Hyundai Motor India (HMIL) is fortifying its strategy for India after YK Koo took over as the managing director and CEO of the company last November. Building on the pillars of aggressive product planning that will close the gaps in the system, upping its local contribution of R&D for new models, and increasing sales and service facilities especially in rural India, will be the key to sustaining its growth momentum.
While unveiling the new Tucson SUV at Auto Expo 2016, Koo outlined Hyundai’s India strategy of launching two new products every year along with updates to maintain the strength of its product line-up. Interestingly, HMIL has also catapulted to the third position in terms of global sales with a 13 percent share in CY 2015, overtaking Europe by about 5,000 units.
Outside of Korea, China ranks first in the pecking order with sales of over 1.1 million units and USA second with sales of 7,00,000 units. However, India has earned the status of being the fastest growing market, as China has been slowing down and USA seems to be hitting a plateau.
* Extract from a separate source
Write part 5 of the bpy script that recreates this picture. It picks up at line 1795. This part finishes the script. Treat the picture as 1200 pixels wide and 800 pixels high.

“But we are not targeting positions and are looking forward to strengthening our leadership position by sustaining the current growth rate of 16 percent achieved in CY 2015 against the industry growth of around 8 percent. For this, Hyundai has to introduce more product offerings and refurbish, at least two products annually. We will attack more segments like corporate sales, taxi market, rent-a-car or fleet or rural markets to acquire more customers. Hyundai’s biggest vision is three-fold – strengthen its leadership position through sustained growth, become the most beloved company in India, and realise the modern premium brand direction,” Rakesh Srivastava, senior VP (sales and marketing), told Autocar Professional.
Expanding its retail and servicing arm and strengthening its footprint in areas where it is not currently not present and expanding its network in the rural sector will be the key. At present, HMIL has 320 outlets in the rural areas with 11 percent of its sales coming from here. The carmaker is also setting up several digital showrooms to enhance customer experience in a digital way.
CRETA – A REAL GAME-CHANGER
The compact Creta SUV has garnered a market share of 20 percent in the compact SUV segment and is being branded as a modern and premium product. “For any product, the first challenge is in terms of capacity. When we brought the Creta, the compact SUV market was worth only 12,100 units with models like the XUV500, Renault Duster, Nissan Terrano, Mahindra Scorpio and the Ford EcoSport present there. We went in with 6,000 units per month with the intention of taking over about 50 percent of the market. So when you plan for selling 6,000 units a month and the balance players are selling the balance 6,000 units, that is aggressive production planning. The customer response that we have received for the Creta has been overwhelming and that is the reason why we are enhancing its capacity,” elaborated Srivastava.

Within six months of its launch, the Creta has mustered 90,000 bookings, with supplies of 45,000 units. The vehicle has a waiting period of three months and to lower this, Hyundai is upping the production to 10,000 units for the domestic market from June onwards. This will bring down the waiting period to a month. For exports, the Creta’s capacity is being increased to 2,500 units per month, taking up the total volume to 12,500 units. Currently the Creta’s production is below 10,000 units per month with about 7,000 units going into the domestic market and 2,000-3,000 units being exported. He added, “I think volumes will come in but the priority is to get the product right with the right communication, right variants, right size and right positioning".
TURBOCHARGING THE FUTURE
Hyundai is also planning to bring turbocharged engines of 1.0 litres and above, both petrol and diesel, to India in the future. These were also displayed at the Auto Expo and will power both the existing as well as future crop of models. HMIL’s current petrol engines are not turbocharged but the new ones will be high on performance, mileage and power and also meet the new Euro-VI emission norms.
Underlining its commitment to India, the Korean carmaker has been upping its R&D game in India for new models. While its Hyderabad R&D Centre contributed 45 percent of the inputs for the Creta, for the concept Carlino HND14 – expected to take shape in 2-3 years – the contribution will be up to 60 percent. The centre works in collaboration with the Namyang R&D Centre in Korea and has 750 engineers, involved in market research, vendor management, Indian customer behaviour as well as in testing and localisation of parts. The current year, therefore, promises to be an eventful one for the Korean brand in India.